Davon war nun nicht mehr die Rede. Ende letzter Woche präsentierten die Bonner dem Wahlvolk einen ansehnlichen Geschenkkorb, der kaum Brauchbares zur Konjunkturankurbelung enthält, um so reichlicher aber milde Gaben, mit denen die Sozialliberalen für sich Stimmung machen können.
Um runde zehn Milliarden Mark wird danach die Lohn- und Einkommensteuer gesenkt, über zwei Milliarden gehen für eine ordentliche Aufbesserung des Kindergeldes drauf, und über drei Milliarden sollen Westdeutschlands Unternehmer zukünftig bei der Gewerbesteuer einsparen.
Einschließlich sozialer Wohltaten -- -- längerer Mutterschutz und früherer Ruhestand für Schwerbeschädigte -- kostet das Bonner Sommerprogramm die öffentlichen Kassen 1979 runde 15 Milliarden Mark. Sie sollten zum größten Teil durch höhere Schulden, zum kleineren durch Erhöhung der Mehrwertsteuer um einen Punkt ab Mitte nächsten Jahres bezahlt werden.
Ihr Versprechen auf dem Bonner Weltwirtschaftsgipfel, bis zu 13 Milliarden für die Konjunkturbelebung auszuwerfen, haben die Gastgeber damit eingelöst.
Doch mehr noch als die Außenwirkung interessierten Helmut Schmidt die innenpolitischen Folgen seines Steuer-Spektakulums. Der Regierungschef wollte den nach den jüngsten Landtagswahlen in Existenznot geratenen Liberalen, vor allem ihrem Vorsitzenden, einen vorzeigbaren Erfolg bescheren. Ein SPD-Minister: »Dem Kanzler ging es vor allem um die Stabilisierung Genschers.«
Der wendige Liberalen-Chef, der in den letzten Wochen zusehends in den Schatten des fleißigen Wirtschaftsministers Otto Graf Lambsdorff gerückt war, fand während der Kabinettsberatungen dank Helmut Schmidt wieder in seine Rolle als oberster Kulissenschieber zurück. Häufig tuschelte er abseits der Kabinettsrunde mit dem Kanzler, ständig gab er Regieanweisungen an seine FDP-Kollegen.

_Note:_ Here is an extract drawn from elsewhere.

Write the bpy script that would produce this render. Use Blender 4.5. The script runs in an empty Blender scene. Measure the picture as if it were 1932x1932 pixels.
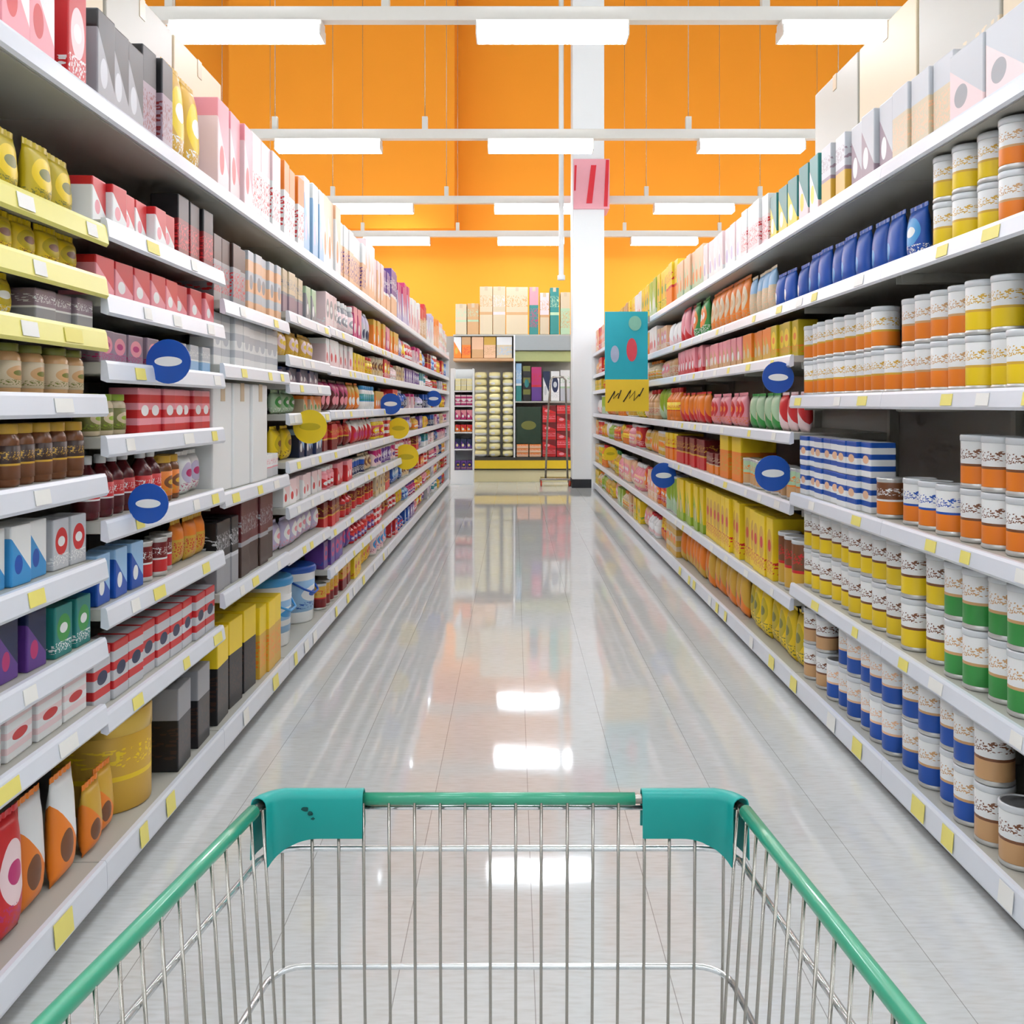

Als Genscher wegen einer Uno-Sicherheitsratssitzung am Donnerstag schnell mal nach New York mußte, vertagte Schmidt die endgültige Beschlußfassung im Kabinett rücksichtsvoll bis zur Wiederkehr des Außenministers am Freitagmittag. Kurz danach forderte der Kanzler seinen Vize auf, gemeinsam mit ihm die Konjunkturbeschlüsse vor der Presse zu verkünden.
Die Rücksicht auf den Chefliberalen und die Seinen ging noch weiter. Ohne Gegenwehr nahmen die Sozialdemokraten hin, daß liberale Propagandisten schon am Mittwoch, während das Kabinett noch tagte, in Bonn verbreiteten, die FDP habe sich voll durchgesetzt. Genscher selbst hatte aus dem Kanzleramt die Erfolgsmeldung an die Parteizentrale durchtelephoniert: »Es läuft alles.«
Großzügig glaubte sich Schmidt auch deswegen geben zu können, weil Demoskopen ihm exzellente Umfrageergebnisse gemeldet hatten. Nach den Recherchen von »Infas« und des Mannheimer Meinungsforschers Rudolf Wildenmann führt der Gipfel-Kanzler gegenwärtig mit Längen vor CDU-Chef Helmut Kohl.
Bei seiner Fürsorge für Hans-Dietrich Genscher nahm Helmut Schmidt sogar Ärger mit den eigenen Genossen in Kauf. Als sich einer beim Regierungschef wegen der Parteinahme für die Freidemokraten beschwerte, stellte der vor dem Kabinettsforum klar, worum es geht: »Ich bin der Kanzler einer Koalitionsregierung.«
Am meisten mußte Hans Matthöfer unter der Liaison Schmidt/Genscher leiden. Der Kanzler hatte den Finanzminister nicht von seiner Montags-Absprache mit Genscher unterrichtet, die Tarifreform schon 1979 voll durchzuziehen. So trug Matthöfer am Mittwochmorgen im Kabinett ganz arglos einen Zweistufenplan vor, wonach die Einkommensteuerreform auf die beiden nächsten Jahre verteilt werden sollte.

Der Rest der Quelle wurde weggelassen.